**WORK REQUIRED**: Your task is to repeat all of the material exactly.

--- Start of DATA SHOWN ---

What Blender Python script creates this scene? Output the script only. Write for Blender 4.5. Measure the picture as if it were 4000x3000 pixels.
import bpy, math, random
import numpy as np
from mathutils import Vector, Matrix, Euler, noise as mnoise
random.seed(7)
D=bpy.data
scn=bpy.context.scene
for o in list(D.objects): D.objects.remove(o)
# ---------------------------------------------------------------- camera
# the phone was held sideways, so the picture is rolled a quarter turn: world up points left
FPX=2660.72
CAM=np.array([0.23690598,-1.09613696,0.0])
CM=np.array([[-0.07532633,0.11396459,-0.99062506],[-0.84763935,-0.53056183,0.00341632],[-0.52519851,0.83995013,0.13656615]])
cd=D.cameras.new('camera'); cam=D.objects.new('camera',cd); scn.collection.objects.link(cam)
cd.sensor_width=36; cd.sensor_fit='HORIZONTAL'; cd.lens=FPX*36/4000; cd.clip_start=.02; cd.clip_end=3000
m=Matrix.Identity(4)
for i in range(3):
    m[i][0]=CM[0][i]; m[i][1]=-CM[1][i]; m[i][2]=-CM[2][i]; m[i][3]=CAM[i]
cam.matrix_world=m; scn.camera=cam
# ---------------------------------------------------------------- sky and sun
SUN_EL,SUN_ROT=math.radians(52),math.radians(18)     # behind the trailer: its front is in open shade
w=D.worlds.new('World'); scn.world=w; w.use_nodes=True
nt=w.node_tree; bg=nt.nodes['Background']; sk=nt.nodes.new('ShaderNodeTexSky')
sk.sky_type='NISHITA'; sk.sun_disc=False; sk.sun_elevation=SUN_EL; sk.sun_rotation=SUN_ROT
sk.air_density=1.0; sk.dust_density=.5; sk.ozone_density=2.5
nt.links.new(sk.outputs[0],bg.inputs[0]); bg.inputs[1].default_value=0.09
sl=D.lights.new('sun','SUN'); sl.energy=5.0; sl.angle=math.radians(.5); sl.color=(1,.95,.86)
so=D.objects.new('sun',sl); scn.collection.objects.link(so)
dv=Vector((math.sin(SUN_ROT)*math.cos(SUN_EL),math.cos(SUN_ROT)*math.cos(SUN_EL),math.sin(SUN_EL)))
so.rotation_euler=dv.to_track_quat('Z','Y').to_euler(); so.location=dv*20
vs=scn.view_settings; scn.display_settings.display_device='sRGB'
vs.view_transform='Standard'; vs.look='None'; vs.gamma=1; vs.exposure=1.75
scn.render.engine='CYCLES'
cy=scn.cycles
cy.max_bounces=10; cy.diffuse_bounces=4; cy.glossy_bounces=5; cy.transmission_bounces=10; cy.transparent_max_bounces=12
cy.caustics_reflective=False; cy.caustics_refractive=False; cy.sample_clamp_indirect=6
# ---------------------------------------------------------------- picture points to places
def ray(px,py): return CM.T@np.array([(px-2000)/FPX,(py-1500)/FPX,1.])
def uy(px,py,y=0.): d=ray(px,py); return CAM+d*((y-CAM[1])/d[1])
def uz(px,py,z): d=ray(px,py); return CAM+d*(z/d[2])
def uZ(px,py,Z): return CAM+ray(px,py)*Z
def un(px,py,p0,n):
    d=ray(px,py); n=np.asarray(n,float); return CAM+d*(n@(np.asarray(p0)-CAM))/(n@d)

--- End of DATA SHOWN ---

**SOLUTION TO THIS TASK**:
What Blender Python script creates this scene? Output the script only. Write for Blender 4.5. Measure the picture as if it were 4000x3000 pixels.
import bpy, math, random
import numpy as np
from mathutils import Vector, Matrix, Euler, noise as mnoise
random.seed(7)
D=bpy.data
scn=bpy.context.scene
for o in list(D.objects): D.objects.remove(o)
# ---------------------------------------------------------------- camera
# the phone was held sideways, so the picture is rolled a quarter turn: world up points left
FPX=2660.72
CAM=np.array([0.23690598,-1.09613696,0.0])
CM=np.array([[-0.07532633,0.11396459,-0.99062506],[-0.84763935,-0.53056183,0.00341632],[-0.52519851,0.83995013,0.13656615]])
cd=D.cameras.new('camera'); cam=D.objects.new('camera',cd); scn.collection.objects.link(cam)
cd.sensor_width=36; cd.sensor_fit='HORIZONTAL'; cd.lens=FPX*36/4000; cd.clip_start=.02; cd.clip_end=3000
m=Matrix.Identity(4)
for i in range(3):
    m[i][0]=CM[0][i]; m[i][1]=-CM[1][i]; m[i][2]=-CM[2][i]; m[i][3]=CAM[i]
cam.matrix_world=m; scn.camera=cam
# ---------------------------------------------------------------- sky and sun
SUN_EL,SUN_ROT=math.radians(52),math.radians(18)     # behind the trailer: its front is in open shade
w=D.worlds.new('World'); scn.world=w; w.use_nodes=True
nt=w.node_tree; bg=nt.nodes['Background']; sk=nt.nodes.new('ShaderNodeTexSky')
sk.sky_type='NISHITA'; sk.sun_disc=False; sk.sun_elevation=SUN_EL; sk.sun_rotation=SUN_ROT
sk.air_density=1.0; sk.dust_density=.5; sk.ozone_density=2.5
nt.links.new(sk.outputs[0],bg.inputs[0]); bg.inputs[1].default_value=0.09
sl=D.lights.new('sun','SUN'); sl.energy=5.0; sl.angle=math.radians(.5); sl.color=(1,.95,.86)
so=D.objects.new('sun',sl); scn.collection.objects.link(so)
dv=Vector((math.sin(SUN_ROT)*math.cos(SUN_EL),math.cos(SUN_ROT)*math.cos(SUN_EL),math.sin(SUN_EL)))
so.rotation_euler=dv.to_track_quat('Z','Y').to_euler(); so.location=dv*20
vs=scn.view_settings; scn.display_settings.display_device='sRGB'
vs.view_transform='Standard'; vs.look='None'; vs.gamma=1; vs.exposure=1.75
scn.render.engine='CYCLES'
cy=scn.cycles
cy.max_bounces=10; cy.diffuse_bounces=4; cy.glossy_bounces=5; cy.transmission_bounces=10; cy.transparent_max_bounces=12
cy.caustics_reflective=False; cy.caustics_refractive=False; cy.sample_clamp_indirect=6
# ---------------------------------------------------------------- picture points to places
def ray(px,py): return CM.T@np.array([(px-2000)/FPX,(py-1500)/FPX,1.])
def uy(px,py,y=0.): d=ray(px,py); return CAM+d*((y-CAM[1])/d[1])
def uz(px,py,z): d=ray(px,py); return CAM+d*(z/d[2])
def uZ(px,py,Z): return CAM+ray(px,py)*Z
def un(px,py,p0,n):
    d=ray(px,py); n=np.asarray(n,float); return CAM+d*(n@(np.asarray(p0)-CAM))/(n@d)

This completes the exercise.